(Source records)
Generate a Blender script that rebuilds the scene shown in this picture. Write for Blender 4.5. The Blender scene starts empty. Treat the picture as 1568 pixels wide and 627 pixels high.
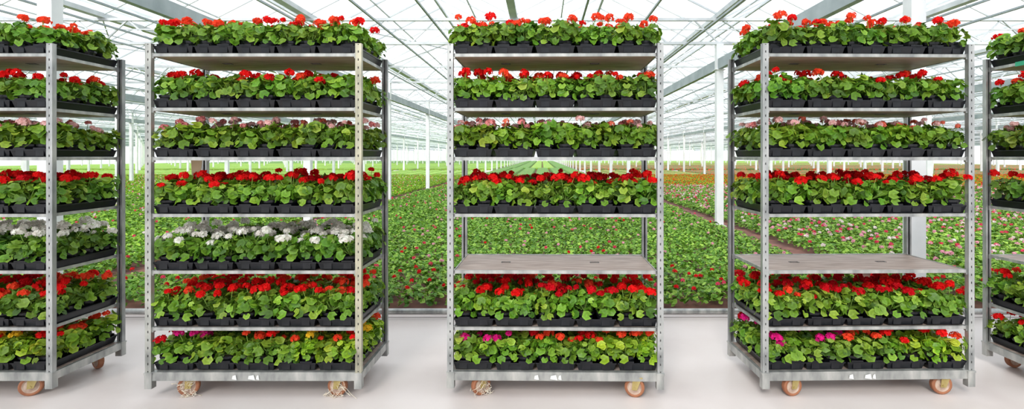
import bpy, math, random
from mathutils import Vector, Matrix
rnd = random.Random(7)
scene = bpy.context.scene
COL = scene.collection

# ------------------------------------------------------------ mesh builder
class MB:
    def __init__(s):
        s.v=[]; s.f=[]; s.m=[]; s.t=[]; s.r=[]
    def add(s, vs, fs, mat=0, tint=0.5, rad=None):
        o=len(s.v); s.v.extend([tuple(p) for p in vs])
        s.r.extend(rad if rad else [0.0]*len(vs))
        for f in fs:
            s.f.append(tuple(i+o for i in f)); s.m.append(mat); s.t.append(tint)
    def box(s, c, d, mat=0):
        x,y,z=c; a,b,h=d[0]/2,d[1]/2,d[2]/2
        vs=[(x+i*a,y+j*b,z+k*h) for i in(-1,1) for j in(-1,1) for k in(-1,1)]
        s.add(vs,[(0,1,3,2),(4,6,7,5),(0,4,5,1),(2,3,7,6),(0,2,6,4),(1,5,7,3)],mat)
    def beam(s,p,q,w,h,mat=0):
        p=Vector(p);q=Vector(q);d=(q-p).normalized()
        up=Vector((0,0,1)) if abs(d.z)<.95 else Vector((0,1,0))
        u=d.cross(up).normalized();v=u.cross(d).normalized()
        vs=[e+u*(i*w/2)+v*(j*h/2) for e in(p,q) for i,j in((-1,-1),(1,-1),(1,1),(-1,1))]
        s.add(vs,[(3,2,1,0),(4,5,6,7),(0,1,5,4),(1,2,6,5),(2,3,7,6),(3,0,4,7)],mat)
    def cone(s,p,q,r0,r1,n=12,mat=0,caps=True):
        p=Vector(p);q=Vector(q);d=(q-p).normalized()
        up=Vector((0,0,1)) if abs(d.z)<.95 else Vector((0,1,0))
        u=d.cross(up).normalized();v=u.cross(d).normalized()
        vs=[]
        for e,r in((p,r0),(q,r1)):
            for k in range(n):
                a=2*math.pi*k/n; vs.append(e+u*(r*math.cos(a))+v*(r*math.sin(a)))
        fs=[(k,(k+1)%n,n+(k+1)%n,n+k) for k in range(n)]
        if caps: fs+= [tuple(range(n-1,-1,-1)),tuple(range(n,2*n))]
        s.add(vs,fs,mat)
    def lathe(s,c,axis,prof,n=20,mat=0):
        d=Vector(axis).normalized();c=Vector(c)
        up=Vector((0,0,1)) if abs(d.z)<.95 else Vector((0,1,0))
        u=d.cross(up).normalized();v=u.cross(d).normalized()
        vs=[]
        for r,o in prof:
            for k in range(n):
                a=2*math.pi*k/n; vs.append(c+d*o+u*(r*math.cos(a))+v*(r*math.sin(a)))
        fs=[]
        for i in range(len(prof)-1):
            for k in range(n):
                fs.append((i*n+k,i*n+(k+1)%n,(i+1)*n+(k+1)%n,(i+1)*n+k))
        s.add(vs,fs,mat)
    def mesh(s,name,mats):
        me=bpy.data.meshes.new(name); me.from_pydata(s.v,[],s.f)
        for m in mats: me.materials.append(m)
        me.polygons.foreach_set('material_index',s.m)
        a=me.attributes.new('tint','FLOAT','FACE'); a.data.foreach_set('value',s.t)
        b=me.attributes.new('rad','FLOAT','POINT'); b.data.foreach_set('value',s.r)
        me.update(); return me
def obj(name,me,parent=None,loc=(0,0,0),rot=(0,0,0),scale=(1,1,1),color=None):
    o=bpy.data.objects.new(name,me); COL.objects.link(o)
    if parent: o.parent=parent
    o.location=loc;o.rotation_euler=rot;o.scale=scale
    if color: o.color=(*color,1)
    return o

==

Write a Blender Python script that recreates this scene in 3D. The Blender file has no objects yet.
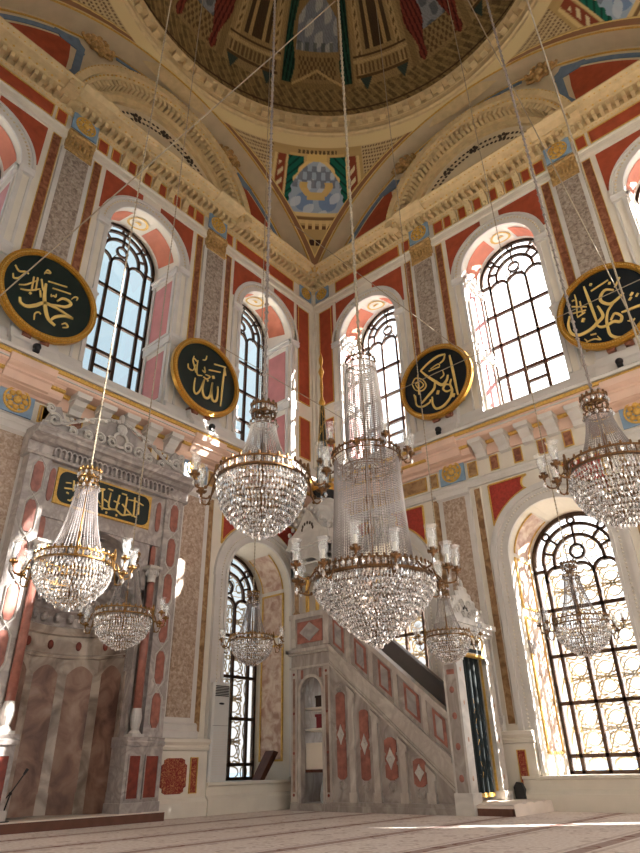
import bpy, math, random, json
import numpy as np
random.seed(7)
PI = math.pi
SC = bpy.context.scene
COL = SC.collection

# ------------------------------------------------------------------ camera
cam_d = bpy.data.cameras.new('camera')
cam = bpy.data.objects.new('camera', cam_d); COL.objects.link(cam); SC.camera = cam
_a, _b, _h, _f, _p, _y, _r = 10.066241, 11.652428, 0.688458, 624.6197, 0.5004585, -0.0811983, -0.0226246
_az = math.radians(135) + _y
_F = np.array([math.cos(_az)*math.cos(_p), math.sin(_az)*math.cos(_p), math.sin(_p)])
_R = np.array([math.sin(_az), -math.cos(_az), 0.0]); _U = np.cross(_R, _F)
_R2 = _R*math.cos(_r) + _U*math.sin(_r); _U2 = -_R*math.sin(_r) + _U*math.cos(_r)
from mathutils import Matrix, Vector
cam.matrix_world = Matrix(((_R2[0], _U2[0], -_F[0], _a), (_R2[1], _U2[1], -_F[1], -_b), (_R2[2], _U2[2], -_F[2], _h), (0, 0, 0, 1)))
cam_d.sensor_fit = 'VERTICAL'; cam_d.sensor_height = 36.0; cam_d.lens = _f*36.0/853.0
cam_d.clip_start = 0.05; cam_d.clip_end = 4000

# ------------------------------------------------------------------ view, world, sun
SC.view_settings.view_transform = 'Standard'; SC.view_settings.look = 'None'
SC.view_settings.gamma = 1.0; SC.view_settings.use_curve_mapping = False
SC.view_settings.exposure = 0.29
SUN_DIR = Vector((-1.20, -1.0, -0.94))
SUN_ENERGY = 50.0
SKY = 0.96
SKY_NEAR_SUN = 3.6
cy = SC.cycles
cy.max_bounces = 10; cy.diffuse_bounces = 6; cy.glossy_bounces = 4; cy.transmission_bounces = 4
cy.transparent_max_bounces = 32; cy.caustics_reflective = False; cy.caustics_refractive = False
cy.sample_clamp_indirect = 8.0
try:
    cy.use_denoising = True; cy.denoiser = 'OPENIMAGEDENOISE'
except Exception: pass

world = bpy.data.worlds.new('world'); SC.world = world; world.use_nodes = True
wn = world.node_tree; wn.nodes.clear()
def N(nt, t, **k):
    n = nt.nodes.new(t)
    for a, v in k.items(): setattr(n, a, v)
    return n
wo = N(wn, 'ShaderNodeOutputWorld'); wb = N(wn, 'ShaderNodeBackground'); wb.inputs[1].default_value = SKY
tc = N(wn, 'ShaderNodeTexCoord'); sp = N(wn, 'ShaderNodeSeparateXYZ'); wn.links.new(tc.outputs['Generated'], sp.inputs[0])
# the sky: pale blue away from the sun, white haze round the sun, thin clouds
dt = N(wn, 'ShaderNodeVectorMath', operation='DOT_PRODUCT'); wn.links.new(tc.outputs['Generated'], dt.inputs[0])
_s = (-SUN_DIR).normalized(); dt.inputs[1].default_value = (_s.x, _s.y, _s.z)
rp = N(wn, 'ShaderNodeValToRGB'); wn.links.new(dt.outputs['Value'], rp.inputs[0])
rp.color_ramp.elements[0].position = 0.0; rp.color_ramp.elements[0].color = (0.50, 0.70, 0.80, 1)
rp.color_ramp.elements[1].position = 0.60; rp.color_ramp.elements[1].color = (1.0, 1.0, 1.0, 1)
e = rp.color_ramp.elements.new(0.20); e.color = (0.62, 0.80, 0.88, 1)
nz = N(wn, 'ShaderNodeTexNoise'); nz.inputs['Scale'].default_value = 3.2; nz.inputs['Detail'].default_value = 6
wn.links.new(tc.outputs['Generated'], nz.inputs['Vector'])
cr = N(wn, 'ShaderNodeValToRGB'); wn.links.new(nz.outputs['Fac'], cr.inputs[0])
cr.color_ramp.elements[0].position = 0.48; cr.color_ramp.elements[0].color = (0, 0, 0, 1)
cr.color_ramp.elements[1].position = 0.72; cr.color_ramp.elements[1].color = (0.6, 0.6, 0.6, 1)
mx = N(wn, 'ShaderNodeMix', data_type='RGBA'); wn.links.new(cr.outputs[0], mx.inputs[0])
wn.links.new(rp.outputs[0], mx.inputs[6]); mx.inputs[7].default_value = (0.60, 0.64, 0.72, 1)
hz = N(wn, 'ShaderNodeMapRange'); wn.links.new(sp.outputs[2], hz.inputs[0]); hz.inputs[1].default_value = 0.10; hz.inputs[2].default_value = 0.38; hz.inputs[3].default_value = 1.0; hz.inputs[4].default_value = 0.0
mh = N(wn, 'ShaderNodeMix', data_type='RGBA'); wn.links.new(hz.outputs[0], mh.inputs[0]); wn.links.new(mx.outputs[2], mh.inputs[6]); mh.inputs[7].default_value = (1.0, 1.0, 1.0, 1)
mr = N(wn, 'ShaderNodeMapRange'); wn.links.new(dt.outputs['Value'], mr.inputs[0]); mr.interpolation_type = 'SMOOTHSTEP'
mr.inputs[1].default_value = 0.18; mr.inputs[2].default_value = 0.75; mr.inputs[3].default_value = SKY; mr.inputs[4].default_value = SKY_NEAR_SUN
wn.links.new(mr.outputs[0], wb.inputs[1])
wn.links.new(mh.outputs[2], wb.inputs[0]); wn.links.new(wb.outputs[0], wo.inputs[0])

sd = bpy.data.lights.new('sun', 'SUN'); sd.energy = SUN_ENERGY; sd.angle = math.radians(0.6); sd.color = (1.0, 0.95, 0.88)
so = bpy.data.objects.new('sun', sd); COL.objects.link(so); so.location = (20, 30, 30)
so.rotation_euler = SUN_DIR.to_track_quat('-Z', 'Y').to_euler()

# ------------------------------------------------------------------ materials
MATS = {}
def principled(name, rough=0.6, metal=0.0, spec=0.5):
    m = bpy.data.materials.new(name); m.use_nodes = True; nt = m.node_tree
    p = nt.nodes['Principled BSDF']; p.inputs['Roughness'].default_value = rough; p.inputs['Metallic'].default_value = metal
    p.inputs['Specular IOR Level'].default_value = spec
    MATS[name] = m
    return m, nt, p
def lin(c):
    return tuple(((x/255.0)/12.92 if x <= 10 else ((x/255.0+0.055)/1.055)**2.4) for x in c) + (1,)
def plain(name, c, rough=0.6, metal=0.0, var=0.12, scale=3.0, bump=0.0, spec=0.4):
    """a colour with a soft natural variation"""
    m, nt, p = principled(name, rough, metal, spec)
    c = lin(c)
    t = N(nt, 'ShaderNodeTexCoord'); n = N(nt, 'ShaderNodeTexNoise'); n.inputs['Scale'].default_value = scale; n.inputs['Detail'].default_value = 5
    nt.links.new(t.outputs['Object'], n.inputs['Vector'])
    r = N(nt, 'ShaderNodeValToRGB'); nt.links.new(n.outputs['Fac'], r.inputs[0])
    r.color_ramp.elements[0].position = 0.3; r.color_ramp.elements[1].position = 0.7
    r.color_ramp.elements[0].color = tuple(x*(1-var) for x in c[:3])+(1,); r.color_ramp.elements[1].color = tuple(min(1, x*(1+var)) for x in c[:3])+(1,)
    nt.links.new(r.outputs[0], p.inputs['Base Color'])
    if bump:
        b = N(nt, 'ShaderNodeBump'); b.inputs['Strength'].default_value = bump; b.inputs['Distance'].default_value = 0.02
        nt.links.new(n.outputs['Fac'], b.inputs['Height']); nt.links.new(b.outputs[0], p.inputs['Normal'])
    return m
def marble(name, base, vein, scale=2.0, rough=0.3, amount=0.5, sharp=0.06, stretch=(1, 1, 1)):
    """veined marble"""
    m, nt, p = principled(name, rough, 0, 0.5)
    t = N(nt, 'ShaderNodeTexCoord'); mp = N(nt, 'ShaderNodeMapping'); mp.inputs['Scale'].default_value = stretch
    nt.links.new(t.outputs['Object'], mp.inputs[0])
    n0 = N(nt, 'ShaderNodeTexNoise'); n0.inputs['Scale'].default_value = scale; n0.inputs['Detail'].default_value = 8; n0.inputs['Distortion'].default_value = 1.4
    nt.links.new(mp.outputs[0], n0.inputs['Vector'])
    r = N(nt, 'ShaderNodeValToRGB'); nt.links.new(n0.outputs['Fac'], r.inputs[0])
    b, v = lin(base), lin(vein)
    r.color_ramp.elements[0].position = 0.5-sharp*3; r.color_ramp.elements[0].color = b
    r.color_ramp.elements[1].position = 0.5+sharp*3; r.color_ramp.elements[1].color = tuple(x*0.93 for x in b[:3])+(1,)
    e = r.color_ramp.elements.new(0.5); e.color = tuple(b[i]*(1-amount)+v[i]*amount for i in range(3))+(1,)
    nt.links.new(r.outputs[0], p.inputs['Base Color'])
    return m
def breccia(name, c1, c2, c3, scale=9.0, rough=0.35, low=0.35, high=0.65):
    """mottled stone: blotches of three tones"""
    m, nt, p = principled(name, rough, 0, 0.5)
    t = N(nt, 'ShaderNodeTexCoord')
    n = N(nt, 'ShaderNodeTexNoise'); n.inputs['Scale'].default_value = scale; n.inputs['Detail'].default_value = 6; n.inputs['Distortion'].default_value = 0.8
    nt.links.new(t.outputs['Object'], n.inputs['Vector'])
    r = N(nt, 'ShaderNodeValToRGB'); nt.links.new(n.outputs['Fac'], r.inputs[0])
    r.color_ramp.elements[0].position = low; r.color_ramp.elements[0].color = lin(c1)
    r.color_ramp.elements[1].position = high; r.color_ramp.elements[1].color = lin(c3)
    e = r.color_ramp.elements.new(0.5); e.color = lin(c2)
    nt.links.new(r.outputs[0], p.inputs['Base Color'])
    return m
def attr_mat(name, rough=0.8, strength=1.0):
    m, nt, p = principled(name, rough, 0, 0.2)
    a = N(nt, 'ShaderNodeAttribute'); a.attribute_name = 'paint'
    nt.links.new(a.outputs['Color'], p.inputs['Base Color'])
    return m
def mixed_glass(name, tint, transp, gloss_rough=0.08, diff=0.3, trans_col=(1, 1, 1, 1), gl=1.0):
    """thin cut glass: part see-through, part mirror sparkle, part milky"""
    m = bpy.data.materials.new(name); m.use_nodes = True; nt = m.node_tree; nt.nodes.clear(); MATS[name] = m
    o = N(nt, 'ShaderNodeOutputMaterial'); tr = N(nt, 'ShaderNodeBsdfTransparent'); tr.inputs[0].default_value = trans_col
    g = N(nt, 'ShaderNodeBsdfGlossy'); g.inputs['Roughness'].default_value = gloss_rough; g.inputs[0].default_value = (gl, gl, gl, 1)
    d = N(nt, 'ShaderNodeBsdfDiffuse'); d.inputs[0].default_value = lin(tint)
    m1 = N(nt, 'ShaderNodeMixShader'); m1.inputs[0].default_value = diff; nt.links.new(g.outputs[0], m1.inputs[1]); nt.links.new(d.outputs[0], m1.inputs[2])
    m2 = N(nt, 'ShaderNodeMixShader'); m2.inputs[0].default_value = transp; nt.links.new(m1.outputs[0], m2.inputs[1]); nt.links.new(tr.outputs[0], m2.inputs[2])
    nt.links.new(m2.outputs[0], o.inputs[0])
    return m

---

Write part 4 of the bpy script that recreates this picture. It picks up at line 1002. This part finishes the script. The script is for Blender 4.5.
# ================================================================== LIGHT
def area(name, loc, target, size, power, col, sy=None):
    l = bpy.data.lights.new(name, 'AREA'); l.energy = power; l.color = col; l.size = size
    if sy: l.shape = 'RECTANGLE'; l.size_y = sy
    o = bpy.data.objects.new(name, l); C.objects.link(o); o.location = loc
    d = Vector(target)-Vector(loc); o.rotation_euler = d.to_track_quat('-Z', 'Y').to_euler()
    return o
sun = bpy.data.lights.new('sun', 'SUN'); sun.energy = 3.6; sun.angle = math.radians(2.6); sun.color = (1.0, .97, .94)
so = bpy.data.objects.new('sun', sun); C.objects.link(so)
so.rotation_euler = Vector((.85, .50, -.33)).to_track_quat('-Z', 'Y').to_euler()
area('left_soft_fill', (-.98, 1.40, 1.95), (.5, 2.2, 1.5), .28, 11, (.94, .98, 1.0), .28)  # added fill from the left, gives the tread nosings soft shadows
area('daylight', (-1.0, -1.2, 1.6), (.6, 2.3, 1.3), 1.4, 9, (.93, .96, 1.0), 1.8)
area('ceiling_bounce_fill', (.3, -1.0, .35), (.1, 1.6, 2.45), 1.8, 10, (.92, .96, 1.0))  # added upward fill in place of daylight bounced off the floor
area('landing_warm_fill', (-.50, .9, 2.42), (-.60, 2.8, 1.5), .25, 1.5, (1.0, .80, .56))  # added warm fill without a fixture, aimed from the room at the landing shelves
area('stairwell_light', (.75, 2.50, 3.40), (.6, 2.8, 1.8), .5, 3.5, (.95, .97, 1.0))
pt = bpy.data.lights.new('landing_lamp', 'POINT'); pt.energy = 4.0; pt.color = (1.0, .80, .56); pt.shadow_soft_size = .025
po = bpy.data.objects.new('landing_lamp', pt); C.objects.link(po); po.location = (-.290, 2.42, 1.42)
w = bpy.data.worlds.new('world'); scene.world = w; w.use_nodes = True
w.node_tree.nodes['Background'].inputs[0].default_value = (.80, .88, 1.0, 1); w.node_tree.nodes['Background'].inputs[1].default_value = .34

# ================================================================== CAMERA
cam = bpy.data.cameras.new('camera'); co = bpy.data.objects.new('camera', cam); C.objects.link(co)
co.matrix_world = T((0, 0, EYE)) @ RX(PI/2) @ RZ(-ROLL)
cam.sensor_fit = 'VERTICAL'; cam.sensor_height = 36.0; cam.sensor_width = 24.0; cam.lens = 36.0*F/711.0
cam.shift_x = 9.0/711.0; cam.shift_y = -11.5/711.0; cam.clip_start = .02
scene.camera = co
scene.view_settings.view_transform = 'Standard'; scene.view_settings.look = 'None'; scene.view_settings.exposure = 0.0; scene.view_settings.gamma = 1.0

== TASK TO CARRY OUT ==
Print out, exactly and with nothing added, the lines starting at the line holding "Generate a Blender" and ending at the line holding "COL = scene.collection", minus any pictures.

== TASK ANSWER ==
Generate a Blender script that rebuilds the scene shown in this picture. Write for Blender 4.5. The Blender scene starts empty. Treat the picture as 1568 pixels wide and 627 pixels high.
import bpy, math, random
from mathutils import Vector, Matrix
rnd = random.Random(7)
scene = bpy.context.scene
COL = scene.collection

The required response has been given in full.